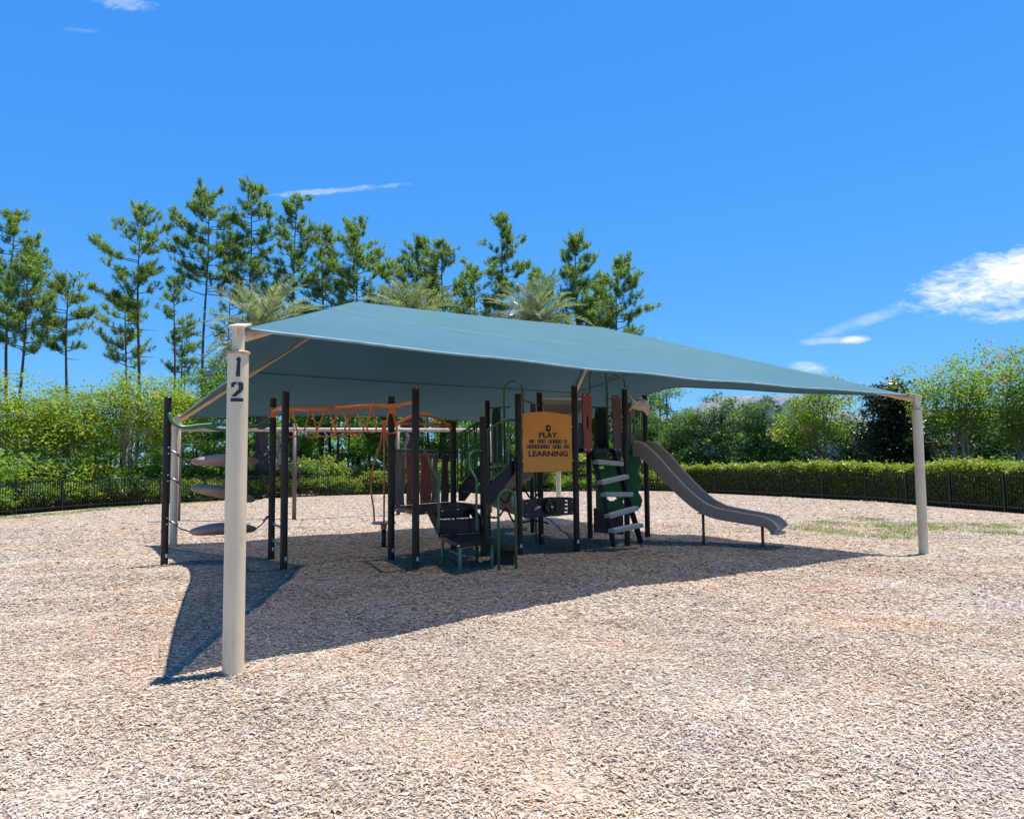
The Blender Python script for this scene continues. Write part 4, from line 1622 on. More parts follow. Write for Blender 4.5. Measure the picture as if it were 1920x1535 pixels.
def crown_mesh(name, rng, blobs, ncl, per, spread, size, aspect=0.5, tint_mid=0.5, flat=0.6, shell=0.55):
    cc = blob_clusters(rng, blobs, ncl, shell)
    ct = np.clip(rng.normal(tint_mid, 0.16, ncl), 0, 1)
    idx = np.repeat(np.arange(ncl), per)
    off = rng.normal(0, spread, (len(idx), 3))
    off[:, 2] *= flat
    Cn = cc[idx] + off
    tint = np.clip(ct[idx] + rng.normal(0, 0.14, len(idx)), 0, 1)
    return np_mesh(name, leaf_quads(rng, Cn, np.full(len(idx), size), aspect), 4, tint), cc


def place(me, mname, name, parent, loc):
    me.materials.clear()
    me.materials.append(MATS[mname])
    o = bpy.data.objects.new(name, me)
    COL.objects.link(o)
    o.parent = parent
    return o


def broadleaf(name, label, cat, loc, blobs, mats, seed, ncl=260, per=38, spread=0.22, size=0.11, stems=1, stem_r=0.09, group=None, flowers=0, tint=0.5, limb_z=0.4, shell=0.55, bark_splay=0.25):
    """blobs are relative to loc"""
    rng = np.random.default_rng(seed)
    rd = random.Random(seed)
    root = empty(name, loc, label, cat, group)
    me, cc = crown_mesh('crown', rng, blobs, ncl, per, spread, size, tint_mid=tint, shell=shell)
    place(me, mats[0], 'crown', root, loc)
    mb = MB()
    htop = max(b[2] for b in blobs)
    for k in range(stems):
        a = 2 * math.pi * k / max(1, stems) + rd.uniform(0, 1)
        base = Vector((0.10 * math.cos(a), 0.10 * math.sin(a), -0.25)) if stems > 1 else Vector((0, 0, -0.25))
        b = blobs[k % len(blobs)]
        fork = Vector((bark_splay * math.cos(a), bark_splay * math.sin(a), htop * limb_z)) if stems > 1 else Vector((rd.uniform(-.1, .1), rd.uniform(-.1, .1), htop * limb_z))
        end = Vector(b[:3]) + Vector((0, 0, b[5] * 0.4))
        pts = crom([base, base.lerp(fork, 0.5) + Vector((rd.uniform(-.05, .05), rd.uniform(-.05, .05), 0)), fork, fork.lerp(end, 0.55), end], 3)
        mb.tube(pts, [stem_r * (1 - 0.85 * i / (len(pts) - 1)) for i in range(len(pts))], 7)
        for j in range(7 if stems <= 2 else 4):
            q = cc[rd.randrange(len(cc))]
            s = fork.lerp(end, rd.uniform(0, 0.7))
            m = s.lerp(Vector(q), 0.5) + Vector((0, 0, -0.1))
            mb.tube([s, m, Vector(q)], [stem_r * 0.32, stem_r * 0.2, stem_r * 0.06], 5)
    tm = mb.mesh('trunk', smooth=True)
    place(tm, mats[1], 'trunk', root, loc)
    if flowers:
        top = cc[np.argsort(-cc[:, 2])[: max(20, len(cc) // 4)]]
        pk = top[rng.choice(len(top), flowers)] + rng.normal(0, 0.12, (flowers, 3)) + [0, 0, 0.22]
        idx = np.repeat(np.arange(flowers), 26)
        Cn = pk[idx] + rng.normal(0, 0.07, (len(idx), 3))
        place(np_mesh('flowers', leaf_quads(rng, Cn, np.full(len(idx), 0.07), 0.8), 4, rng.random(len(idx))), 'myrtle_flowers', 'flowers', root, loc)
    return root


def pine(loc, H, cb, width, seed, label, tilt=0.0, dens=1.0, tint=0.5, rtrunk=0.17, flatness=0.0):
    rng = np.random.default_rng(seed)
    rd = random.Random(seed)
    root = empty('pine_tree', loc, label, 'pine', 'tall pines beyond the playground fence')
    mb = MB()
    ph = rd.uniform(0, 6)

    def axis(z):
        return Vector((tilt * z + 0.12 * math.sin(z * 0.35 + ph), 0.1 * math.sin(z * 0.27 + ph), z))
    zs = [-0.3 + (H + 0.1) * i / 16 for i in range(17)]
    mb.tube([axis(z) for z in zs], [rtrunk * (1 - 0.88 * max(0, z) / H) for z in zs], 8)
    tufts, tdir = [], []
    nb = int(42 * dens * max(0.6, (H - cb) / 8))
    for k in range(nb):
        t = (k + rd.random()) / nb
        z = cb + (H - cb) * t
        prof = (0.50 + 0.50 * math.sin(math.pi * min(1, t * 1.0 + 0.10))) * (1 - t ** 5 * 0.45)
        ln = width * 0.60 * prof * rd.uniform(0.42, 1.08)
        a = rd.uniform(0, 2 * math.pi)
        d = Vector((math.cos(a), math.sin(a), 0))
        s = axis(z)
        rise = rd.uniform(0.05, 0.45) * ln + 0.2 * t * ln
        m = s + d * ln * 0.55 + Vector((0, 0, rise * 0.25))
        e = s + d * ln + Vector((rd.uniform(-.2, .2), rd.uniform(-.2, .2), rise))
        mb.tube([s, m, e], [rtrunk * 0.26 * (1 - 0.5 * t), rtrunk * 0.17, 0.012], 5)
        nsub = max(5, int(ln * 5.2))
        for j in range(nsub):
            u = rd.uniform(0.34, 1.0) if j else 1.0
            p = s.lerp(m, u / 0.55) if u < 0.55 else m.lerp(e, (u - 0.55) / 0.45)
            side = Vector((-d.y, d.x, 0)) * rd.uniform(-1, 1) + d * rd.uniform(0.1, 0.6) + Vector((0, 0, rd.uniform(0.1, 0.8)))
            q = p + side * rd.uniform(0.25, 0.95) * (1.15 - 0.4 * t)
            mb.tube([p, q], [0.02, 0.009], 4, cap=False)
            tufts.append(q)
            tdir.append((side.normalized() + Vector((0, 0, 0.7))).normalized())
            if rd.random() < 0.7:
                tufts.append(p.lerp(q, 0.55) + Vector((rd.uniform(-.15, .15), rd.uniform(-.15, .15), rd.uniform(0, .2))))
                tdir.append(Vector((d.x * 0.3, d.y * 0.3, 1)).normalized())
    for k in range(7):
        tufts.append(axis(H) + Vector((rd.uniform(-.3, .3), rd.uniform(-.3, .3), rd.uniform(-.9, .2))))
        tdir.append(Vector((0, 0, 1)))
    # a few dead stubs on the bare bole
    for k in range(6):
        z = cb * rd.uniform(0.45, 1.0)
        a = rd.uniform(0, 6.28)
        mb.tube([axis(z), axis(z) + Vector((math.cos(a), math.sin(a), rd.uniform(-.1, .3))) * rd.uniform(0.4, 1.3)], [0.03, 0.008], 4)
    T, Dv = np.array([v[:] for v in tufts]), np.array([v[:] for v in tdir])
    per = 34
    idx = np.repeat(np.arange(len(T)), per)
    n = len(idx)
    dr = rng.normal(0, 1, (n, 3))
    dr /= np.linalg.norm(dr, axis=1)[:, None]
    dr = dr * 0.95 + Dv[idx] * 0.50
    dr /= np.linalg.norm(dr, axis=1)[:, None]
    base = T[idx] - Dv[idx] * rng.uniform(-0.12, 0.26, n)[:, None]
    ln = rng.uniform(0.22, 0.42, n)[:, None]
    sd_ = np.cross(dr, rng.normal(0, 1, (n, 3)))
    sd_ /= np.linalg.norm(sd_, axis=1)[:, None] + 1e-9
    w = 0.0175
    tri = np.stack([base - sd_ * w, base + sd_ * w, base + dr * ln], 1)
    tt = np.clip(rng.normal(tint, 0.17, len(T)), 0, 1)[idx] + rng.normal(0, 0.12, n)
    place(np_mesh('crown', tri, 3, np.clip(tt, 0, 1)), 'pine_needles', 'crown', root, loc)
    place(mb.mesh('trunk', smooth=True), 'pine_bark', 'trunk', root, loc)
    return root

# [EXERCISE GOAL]
Leave out any pictures, please, and quote only the lines from the top of the data through the line that contains "4, tint), cc".

# [THE OUTPUT]
The Blender Python script for this scene continues. Write part 4, from line 1622 on. More parts follow. Write for Blender 4.5. Measure the picture as if it were 1920x1535 pixels.
def crown_mesh(name, rng, blobs, ncl, per, spread, size, aspect=0.5, tint_mid=0.5, flat=0.6, shell=0.55):
    cc = blob_clusters(rng, blobs, ncl, shell)
    ct = np.clip(rng.normal(tint_mid, 0.16, ncl), 0, 1)
    idx = np.repeat(np.arange(ncl), per)
    off = rng.normal(0, spread, (len(idx), 3))
    off[:, 2] *= flat
    Cn = cc[idx] + off
    tint = np.clip(ct[idx] + rng.normal(0, 0.14, len(idx)), 0, 1)
    return np_mesh(name, leaf_quads(rng, Cn, np.full(len(idx), size), aspect), 4, tint), cc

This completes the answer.